__What to produce__:
Below is a set of records. Repeat all of them exactly.

────────────────────────────────────────

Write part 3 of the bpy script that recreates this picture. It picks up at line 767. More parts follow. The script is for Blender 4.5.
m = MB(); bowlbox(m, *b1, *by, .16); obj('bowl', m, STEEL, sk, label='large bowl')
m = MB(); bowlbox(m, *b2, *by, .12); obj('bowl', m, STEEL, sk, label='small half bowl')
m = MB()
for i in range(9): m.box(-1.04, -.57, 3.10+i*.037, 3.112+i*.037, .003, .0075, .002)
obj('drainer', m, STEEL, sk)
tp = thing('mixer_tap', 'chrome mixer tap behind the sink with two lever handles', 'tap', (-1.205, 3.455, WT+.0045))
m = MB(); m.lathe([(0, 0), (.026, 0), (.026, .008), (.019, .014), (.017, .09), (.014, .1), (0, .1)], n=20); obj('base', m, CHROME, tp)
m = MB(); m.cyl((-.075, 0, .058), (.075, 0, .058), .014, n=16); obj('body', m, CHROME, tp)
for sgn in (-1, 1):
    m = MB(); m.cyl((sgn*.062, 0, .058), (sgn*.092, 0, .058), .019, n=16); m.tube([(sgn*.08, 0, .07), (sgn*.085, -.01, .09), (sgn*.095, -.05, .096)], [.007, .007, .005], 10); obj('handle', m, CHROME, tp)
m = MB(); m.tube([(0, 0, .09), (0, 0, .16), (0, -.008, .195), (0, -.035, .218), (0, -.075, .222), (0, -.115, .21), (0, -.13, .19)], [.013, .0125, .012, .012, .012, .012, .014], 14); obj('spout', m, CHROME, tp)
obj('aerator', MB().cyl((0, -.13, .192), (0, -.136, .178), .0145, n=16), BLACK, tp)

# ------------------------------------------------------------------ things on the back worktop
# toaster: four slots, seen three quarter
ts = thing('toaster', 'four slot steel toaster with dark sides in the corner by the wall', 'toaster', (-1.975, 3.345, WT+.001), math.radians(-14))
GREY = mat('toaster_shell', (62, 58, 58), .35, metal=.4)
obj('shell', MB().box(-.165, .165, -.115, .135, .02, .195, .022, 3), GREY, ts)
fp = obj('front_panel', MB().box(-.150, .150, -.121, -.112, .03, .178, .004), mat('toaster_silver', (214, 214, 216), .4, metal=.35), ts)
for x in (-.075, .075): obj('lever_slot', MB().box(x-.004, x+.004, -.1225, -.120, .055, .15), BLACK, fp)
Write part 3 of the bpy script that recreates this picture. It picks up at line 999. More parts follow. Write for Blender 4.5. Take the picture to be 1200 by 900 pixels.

────────────────────────────────────────

__Exercise solution__:
Write part 3 of the bpy script that recreates this picture. It picks up at line 767. More parts follow. The script is for Blender 4.5.
m = MB(); bowlbox(m, *b1, *by, .16); obj('bowl', m, STEEL, sk, label='large bowl')
m = MB(); bowlbox(m, *b2, *by, .12); obj('bowl', m, STEEL, sk, label='small half bowl')
m = MB()
for i in range(9): m.box(-1.04, -.57, 3.10+i*.037, 3.112+i*.037, .003, .0075, .002)
obj('drainer', m, STEEL, sk)
tp = thing('mixer_tap', 'chrome mixer tap behind the sink with two lever handles', 'tap', (-1.205, 3.455, WT+.0045))
m = MB(); m.lathe([(0, 0), (.026, 0), (.026, .008), (.019, .014), (.017, .09), (.014, .1), (0, .1)], n=20); obj('base', m, CHROME, tp)
m = MB(); m.cyl((-.075, 0, .058), (.075, 0, .058), .014, n=16); obj('body', m, CHROME, tp)
for sgn in (-1, 1):
    m = MB(); m.cyl((sgn*.062, 0, .058), (sgn*.092, 0, .058), .019, n=16); m.tube([(sgn*.08, 0, .07), (sgn*.085, -.01, .09), (sgn*.095, -.05, .096)], [.007, .007, .005], 10); obj('handle', m, CHROME, tp)
m = MB(); m.tube([(0, 0, .09), (0, 0, .16), (0, -.008, .195), (0, -.035, .218), (0, -.075, .222), (0, -.115, .21), (0, -.13, .19)], [.013, .0125, .012, .012, .012, .012, .014], 14); obj('spout', m, CHROME, tp)
obj('aerator', MB().cyl((0, -.13, .192), (0, -.136, .178), .0145, n=16), BLACK, tp)

# ------------------------------------------------------------------ things on the back worktop
# toaster: four slots, seen three quarter
ts = thing('toaster', 'four slot steel toaster with dark sides in the corner by the wall', 'toaster', (-1.975, 3.345, WT+.001), math.radians(-14))
GREY = mat('toaster_shell', (62, 58, 58), .35, metal=.4)
obj('shell', MB().box(-.165, .165, -.115, .135, .02, .195, .022, 3), GREY, ts)
fp = obj('front_panel', MB().box(-.150, .150, -.121, -.112, .03, .178, .004), mat('toaster_silver', (214, 214, 216), .4, metal=.35), ts)
for x in (-.075, .075): obj('lever_slot', MB().box(x-.004, x+.004, -.1225, -.120, .055, .15), BLACK, fp)
Write part 3 of the bpy script that recreates this picture. It picks up at line 999. More parts follow. Write for Blender 4.5. Take the picture to be 1200 by 900 pixels.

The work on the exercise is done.